* [What to produce]: Emit the exact text of every line from the line with "Continue the Blender Python script for this scene: part 2, from" to the line with "return Vector((x, sgn * ay, zv))", both ends included. No other output is expected.

--- Start of Information provided ---

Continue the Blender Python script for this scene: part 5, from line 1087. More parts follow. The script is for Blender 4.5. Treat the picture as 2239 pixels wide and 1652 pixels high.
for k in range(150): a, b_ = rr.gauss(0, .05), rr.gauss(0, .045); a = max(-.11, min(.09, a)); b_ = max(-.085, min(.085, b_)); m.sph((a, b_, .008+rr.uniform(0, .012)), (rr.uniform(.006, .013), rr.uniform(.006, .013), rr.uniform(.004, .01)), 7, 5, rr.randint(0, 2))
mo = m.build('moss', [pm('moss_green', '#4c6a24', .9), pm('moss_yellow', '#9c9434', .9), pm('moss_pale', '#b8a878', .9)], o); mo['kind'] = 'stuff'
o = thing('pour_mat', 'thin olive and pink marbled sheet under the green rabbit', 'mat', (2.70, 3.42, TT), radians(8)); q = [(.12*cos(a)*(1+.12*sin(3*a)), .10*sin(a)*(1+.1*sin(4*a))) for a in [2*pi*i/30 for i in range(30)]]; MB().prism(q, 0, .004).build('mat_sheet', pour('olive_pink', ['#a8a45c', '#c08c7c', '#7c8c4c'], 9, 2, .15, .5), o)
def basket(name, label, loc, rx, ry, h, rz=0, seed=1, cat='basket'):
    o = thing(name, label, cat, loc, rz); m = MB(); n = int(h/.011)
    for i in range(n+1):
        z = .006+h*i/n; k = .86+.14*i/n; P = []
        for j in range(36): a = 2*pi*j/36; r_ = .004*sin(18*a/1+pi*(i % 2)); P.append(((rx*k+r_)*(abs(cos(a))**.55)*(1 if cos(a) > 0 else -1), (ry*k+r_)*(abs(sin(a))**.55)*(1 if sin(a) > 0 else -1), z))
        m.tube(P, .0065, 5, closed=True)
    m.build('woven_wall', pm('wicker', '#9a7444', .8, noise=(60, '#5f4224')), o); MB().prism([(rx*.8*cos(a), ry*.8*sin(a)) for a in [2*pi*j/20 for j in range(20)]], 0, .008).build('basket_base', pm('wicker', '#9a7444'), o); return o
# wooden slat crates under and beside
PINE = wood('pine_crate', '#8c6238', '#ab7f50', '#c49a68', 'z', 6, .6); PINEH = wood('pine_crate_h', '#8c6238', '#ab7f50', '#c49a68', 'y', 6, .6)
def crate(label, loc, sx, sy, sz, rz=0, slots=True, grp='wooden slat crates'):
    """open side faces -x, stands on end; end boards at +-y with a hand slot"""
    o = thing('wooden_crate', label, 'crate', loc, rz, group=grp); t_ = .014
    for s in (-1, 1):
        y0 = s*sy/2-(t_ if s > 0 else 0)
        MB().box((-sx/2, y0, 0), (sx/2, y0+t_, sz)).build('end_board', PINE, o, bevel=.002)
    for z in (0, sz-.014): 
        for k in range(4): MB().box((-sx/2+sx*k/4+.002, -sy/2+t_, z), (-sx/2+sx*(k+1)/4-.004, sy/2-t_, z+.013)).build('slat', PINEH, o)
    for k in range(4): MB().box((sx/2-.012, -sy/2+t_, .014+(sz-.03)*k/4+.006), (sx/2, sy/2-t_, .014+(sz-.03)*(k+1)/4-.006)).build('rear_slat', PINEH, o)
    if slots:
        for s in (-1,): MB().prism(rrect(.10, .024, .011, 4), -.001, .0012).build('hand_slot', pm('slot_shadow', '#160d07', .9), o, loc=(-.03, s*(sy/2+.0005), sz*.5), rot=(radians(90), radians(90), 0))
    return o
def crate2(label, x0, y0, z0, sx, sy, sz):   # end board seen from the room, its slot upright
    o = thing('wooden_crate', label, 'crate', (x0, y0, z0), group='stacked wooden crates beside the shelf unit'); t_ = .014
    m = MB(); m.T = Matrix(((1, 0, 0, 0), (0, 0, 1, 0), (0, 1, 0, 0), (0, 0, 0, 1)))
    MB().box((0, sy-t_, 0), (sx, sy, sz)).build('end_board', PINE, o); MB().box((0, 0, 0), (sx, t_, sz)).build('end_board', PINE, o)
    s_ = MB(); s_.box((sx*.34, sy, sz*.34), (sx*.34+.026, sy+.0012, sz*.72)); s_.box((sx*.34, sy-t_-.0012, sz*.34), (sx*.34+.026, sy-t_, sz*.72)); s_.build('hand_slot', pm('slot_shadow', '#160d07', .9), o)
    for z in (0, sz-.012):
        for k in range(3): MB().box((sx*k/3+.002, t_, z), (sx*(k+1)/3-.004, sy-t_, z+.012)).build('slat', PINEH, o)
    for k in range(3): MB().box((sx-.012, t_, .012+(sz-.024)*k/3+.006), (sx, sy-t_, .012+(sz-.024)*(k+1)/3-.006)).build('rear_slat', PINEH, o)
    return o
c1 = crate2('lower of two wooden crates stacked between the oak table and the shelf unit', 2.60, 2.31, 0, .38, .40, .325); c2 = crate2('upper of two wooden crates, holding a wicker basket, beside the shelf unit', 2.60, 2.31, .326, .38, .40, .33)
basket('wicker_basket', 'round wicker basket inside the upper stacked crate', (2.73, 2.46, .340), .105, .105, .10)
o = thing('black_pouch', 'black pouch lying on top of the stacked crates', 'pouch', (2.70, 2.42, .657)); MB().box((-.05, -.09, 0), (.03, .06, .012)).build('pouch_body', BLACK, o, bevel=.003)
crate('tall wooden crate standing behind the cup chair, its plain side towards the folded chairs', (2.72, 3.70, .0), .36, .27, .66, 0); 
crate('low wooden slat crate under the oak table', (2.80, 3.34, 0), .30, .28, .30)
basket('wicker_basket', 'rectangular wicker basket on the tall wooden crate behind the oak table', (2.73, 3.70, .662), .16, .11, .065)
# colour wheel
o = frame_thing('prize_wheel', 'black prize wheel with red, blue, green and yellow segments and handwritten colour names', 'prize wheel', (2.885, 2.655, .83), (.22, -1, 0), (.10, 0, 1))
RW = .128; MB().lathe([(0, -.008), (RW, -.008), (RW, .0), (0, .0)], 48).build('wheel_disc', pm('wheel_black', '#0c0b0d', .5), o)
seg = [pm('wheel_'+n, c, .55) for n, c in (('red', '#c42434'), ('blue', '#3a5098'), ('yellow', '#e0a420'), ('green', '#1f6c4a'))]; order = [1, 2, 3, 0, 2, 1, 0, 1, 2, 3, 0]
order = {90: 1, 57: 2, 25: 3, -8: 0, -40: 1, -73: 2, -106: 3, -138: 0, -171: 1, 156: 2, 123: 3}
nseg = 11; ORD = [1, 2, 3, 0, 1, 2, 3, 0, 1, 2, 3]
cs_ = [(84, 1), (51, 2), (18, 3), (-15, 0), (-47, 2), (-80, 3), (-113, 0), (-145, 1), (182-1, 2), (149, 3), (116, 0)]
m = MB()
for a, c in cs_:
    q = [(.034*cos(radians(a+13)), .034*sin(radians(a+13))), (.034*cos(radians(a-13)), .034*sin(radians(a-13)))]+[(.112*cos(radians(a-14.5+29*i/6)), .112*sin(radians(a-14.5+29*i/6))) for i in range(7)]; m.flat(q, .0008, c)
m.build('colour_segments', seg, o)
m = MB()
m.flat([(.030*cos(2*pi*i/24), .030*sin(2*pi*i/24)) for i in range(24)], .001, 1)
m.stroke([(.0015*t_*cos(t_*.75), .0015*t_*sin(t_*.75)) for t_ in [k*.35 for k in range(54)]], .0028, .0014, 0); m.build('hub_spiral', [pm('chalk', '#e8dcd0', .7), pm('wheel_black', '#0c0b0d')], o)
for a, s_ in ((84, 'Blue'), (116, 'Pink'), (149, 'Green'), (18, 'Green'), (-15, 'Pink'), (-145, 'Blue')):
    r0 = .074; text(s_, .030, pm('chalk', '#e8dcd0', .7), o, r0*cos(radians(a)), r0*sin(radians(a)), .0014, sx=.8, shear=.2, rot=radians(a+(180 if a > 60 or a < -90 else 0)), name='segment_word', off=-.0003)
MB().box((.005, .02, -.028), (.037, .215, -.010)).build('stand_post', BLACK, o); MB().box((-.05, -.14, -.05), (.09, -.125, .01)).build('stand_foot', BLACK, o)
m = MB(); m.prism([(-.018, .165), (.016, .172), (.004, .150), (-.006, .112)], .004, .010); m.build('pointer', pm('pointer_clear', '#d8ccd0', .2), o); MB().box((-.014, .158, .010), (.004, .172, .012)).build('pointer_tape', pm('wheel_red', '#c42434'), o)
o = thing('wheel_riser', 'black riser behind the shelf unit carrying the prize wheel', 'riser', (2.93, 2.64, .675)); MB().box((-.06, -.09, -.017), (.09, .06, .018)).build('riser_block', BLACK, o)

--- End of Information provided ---
--- Start of Information provided ---

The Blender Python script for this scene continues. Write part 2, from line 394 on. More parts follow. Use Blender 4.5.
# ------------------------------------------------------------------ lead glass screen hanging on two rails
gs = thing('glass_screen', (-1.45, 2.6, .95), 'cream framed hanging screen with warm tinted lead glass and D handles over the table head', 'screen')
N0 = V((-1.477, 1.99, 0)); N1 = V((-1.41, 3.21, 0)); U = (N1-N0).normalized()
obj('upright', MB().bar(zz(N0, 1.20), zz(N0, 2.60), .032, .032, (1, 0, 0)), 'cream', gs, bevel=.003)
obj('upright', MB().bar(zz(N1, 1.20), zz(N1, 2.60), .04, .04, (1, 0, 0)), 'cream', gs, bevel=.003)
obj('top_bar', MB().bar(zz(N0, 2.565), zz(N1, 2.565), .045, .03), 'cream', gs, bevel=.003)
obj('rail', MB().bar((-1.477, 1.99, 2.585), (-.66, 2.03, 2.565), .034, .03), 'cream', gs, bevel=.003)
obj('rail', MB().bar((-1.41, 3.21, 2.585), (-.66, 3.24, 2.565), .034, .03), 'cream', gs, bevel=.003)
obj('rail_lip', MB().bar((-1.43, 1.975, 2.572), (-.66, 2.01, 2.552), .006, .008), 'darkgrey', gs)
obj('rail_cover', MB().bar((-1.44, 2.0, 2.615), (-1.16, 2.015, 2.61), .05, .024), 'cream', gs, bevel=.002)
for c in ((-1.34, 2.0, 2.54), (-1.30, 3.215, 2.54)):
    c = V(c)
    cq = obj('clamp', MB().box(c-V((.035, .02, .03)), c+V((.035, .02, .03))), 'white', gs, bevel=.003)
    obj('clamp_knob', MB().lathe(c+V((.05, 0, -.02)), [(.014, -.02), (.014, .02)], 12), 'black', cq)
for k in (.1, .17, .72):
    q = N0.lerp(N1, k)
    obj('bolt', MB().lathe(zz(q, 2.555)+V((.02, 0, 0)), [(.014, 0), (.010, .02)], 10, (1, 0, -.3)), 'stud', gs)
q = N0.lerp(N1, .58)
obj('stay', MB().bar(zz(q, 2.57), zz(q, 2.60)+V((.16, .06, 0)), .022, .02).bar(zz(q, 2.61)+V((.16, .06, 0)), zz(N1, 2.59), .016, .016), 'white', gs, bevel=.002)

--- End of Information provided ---
--- Start of Information provided ---

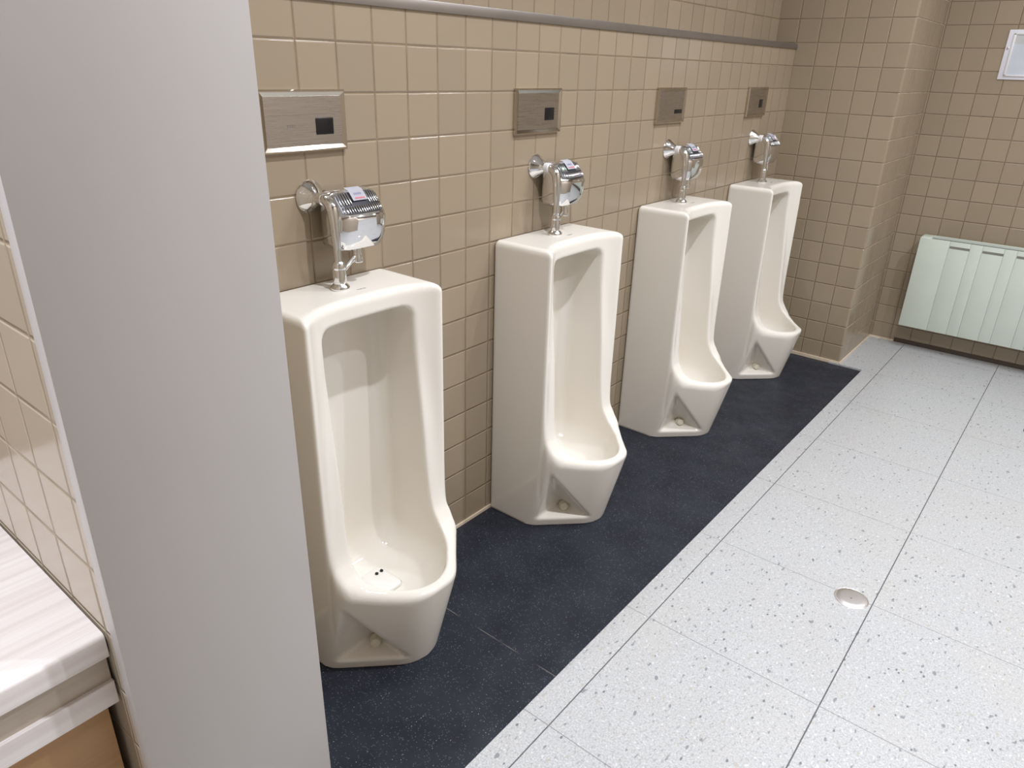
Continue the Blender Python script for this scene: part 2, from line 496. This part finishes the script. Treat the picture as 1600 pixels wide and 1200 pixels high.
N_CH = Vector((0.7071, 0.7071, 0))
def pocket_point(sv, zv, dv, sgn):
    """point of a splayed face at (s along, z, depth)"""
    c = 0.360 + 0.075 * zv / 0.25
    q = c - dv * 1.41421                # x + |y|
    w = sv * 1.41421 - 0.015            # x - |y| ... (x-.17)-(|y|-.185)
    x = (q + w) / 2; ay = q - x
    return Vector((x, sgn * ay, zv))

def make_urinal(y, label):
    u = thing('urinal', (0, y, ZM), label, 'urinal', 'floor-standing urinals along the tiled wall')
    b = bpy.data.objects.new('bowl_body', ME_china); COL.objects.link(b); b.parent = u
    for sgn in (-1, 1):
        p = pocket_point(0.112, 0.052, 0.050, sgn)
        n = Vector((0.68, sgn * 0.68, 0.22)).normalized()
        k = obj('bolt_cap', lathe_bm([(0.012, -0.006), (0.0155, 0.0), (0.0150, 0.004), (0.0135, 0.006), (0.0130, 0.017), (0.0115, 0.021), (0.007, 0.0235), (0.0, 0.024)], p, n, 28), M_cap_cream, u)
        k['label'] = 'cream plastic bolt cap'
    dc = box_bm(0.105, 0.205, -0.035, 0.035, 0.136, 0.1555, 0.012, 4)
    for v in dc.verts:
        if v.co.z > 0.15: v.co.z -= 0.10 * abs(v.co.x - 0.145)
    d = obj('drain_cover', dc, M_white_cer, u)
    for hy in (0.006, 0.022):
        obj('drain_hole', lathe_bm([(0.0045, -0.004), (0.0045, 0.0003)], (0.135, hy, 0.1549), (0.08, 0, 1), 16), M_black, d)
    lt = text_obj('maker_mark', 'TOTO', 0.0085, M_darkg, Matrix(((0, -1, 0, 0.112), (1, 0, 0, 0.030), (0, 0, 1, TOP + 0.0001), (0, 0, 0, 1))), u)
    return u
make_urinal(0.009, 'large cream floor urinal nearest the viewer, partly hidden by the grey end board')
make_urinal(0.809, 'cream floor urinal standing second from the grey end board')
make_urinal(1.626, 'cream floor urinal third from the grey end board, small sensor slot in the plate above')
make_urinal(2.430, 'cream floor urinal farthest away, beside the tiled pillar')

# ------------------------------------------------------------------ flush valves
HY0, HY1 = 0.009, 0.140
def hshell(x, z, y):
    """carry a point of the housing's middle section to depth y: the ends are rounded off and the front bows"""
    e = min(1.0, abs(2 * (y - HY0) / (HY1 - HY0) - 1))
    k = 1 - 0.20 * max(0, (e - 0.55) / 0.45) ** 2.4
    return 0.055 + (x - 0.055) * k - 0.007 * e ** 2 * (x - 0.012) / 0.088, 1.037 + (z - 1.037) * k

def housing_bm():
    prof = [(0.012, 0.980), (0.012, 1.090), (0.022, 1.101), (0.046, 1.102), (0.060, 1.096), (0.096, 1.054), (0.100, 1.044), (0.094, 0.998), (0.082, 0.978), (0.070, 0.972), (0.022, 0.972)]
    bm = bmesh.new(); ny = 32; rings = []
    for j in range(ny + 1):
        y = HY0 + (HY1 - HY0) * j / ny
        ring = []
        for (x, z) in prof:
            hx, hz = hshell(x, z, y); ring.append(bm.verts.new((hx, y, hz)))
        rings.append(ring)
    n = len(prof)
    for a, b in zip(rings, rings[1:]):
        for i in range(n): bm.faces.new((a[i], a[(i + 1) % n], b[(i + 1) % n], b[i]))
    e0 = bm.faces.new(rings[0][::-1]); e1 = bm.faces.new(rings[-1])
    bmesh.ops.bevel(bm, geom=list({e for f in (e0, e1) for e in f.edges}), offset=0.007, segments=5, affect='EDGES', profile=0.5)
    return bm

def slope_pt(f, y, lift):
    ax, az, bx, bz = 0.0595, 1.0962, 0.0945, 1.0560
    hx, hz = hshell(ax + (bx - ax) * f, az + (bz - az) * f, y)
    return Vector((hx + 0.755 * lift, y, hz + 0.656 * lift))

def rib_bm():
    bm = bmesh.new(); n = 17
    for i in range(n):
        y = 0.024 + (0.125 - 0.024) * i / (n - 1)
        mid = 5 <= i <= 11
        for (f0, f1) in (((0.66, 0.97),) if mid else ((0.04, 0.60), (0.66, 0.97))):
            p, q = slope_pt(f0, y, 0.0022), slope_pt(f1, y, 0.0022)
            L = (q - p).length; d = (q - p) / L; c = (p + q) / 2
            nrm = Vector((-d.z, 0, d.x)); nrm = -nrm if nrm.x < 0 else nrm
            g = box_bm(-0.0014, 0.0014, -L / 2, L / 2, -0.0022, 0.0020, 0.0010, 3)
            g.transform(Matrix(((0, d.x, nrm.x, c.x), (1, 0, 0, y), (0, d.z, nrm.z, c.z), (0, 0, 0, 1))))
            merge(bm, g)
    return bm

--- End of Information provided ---

* [Response below]:
Continue the Blender Python script for this scene: part 2, from line 496. This part finishes the script. Treat the picture as 1600 pixels wide and 1200 pixels high.
N_CH = Vector((0.7071, 0.7071, 0))
def pocket_point(sv, zv, dv, sgn):
    """point of a splayed face at (s along, z, depth)"""
    c = 0.360 + 0.075 * zv / 0.25
    q = c - dv * 1.41421                # x + |y|
    w = sv * 1.41421 - 0.015            # x - |y| ... (x-.17)-(|y|-.185)
    x = (q + w) / 2; ay = q - x
    return Vector((x, sgn * ay, zv))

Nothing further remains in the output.